Analysts believe the timing is right for investors to add tanker company exposure after recent share sell-offs.
Clarksons Securities noted a “tough week” for shipping stocks, with the average of more than 60 publicly traded owners falling 3%.
Crude and product tankers, LPG ships and car carriers suffered losses of up to 7%.
In contrast, dry bulk and container line equities continued their upward trend.
Clarksons Securities said the broader stock market remains volatile, driven by geopolitical uncertainty and policies linked to US President Donald Trump.
“Several shipping companies reported fourth-quarter earnings last week, and the stock market punished those who failed to meet dividend expectations,” analysts led by Frode Morkedal added.
“While cautious investor sentiment is understandable, it also presents potential buying opportunities, particularly for tanker stocks.”
They argue that shipping investors continue to prioritise dividends as a key factor in managing cyclical risks and geopolitical uncertainties: “As a result, companies that fail to meet dividend expectations face market backlash.”
The analysts cited BW Group product tanker company Hafnia, which dropped 14% after declaring a dividend of $0.03 per share, well below the consensus estimate of $0.09.
The lower payout was primarily due to increased stock buybacks, which reduced cash dividends, as well as a higher loan-to-value ratio, which cut the dividend ratio from 90% to 80% of net profits, Morkedal and his team explained.
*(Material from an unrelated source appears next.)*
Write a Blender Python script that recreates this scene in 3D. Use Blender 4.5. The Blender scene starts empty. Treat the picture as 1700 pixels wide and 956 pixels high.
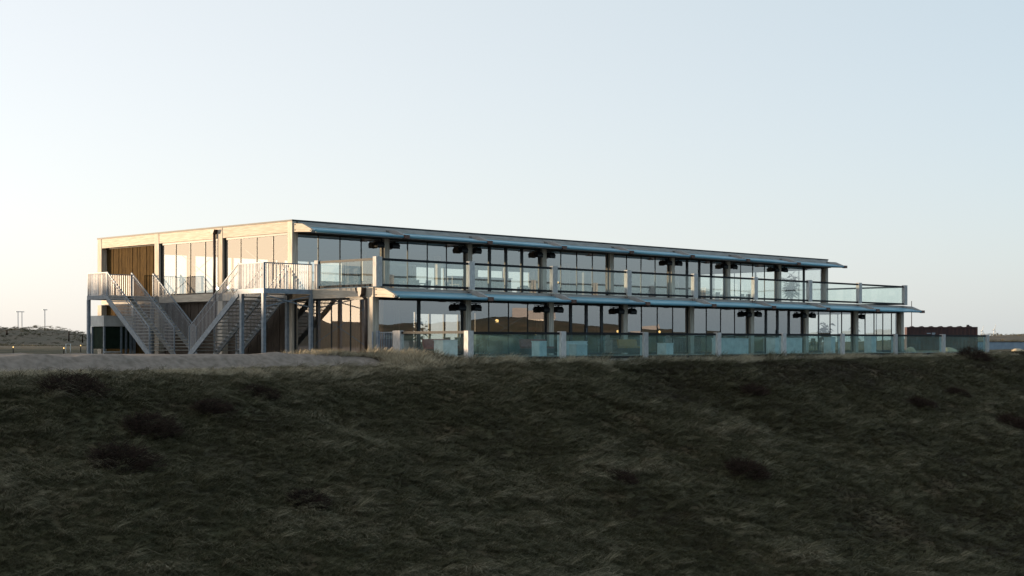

“Hafnia justified its decision by emphasising the long-term benefits of repurchasing stock at 70% of net asset value, a move we agree with,” they said.
“Reducing the share count enhances NAV per share and lifts earnings per share, all else being equal.”
Clarksons Securities estimates Hafnia is trading at 61% of NAV, meaning the market is pricing in a 31% decline in ship values.
This implies a $35m valuation for a prompt resale MR, despite broker quotes at $51m.
The investment bank believes tanker stocks are now priced attractively, as investors could see upside potential as long as Hafnia’s MR rates exceed $19,000 per day over time. Spot rates in the Pacific are currently $21,700 per day.
Fearnley Securities is estimating a dividend yield for Hafnia at just below 10% for 2025.
“With normalised freight rates and a limited outlook for positive catalysts (ie, demand growth exceeding supply growth) for the year, we believe freight [rates] will continue to move according to their normal seasonal pattern going forward, receiving some support through trickle-economics from the crude segment,” analysts Fredrik Dybwad and Nils Thommesen said.